[DIRECTION]:
Extract, unchanged, each line of the listing below from its first line through the line that contains "RNG = np.random.default_rng(11)", inclusive, and nothing else.
##### DATASET CONTENT #####
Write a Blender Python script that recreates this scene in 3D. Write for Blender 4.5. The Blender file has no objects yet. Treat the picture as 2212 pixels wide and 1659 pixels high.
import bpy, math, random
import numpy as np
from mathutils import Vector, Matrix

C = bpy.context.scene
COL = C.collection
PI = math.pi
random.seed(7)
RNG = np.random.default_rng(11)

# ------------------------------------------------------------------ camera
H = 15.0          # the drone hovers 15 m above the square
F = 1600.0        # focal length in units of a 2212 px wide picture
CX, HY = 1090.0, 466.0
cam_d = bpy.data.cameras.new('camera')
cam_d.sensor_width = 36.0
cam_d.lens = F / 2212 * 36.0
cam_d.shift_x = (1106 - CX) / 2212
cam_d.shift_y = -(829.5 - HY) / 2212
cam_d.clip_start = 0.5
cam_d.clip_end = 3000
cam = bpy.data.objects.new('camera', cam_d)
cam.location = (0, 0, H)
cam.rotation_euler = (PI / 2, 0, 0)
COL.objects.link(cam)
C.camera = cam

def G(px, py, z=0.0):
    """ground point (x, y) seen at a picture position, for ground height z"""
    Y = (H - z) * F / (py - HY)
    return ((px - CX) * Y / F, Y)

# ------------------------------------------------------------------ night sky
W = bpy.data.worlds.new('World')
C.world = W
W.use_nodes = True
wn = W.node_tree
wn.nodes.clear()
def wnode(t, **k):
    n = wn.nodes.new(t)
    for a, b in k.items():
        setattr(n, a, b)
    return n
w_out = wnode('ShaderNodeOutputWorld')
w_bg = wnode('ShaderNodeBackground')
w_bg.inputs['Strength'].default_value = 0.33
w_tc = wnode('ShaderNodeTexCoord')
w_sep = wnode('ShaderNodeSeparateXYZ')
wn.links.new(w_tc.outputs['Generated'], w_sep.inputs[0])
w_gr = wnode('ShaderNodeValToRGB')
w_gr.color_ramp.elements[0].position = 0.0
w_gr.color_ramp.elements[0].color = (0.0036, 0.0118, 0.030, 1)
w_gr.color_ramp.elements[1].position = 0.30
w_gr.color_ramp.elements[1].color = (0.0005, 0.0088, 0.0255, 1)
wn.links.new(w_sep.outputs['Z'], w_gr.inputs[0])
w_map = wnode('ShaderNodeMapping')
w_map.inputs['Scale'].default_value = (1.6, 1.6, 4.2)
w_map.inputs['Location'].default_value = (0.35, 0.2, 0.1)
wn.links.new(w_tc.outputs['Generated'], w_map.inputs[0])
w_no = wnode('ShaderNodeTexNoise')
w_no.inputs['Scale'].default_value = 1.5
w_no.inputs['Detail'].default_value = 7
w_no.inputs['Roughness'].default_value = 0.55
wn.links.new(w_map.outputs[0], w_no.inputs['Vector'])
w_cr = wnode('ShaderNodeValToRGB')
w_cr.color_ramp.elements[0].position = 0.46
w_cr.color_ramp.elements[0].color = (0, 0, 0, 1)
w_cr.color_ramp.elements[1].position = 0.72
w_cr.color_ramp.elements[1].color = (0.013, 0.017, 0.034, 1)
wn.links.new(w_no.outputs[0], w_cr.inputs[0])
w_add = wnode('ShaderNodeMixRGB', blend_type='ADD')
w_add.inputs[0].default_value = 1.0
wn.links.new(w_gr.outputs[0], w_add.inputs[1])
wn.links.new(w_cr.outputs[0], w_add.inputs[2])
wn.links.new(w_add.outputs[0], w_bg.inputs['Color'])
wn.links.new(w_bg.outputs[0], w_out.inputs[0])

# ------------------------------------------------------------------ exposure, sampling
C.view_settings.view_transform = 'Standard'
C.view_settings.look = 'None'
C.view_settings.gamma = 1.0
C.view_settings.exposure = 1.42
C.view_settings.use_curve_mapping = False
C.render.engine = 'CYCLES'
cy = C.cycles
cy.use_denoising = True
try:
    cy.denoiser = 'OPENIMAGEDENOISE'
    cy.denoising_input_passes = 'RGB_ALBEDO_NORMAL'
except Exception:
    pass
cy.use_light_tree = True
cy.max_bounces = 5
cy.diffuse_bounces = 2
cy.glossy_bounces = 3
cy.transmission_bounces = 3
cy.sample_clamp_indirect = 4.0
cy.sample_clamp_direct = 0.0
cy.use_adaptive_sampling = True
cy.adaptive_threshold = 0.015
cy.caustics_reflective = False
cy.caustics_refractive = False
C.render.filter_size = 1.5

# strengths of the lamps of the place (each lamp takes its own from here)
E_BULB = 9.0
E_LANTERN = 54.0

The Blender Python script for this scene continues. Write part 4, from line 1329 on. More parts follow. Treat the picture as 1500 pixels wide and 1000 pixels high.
#####
[PROBLEM SOLUTION]:
Write a Blender Python script that recreates this scene in 3D. Write for Blender 4.5. The Blender file has no objects yet. Treat the picture as 2212 pixels wide and 1659 pixels high.
import bpy, math, random
import numpy as np
from mathutils import Vector, Matrix

C = bpy.context.scene
COL = C.collection
PI = math.pi
random.seed(7)
RNG = np.random.default_rng(11)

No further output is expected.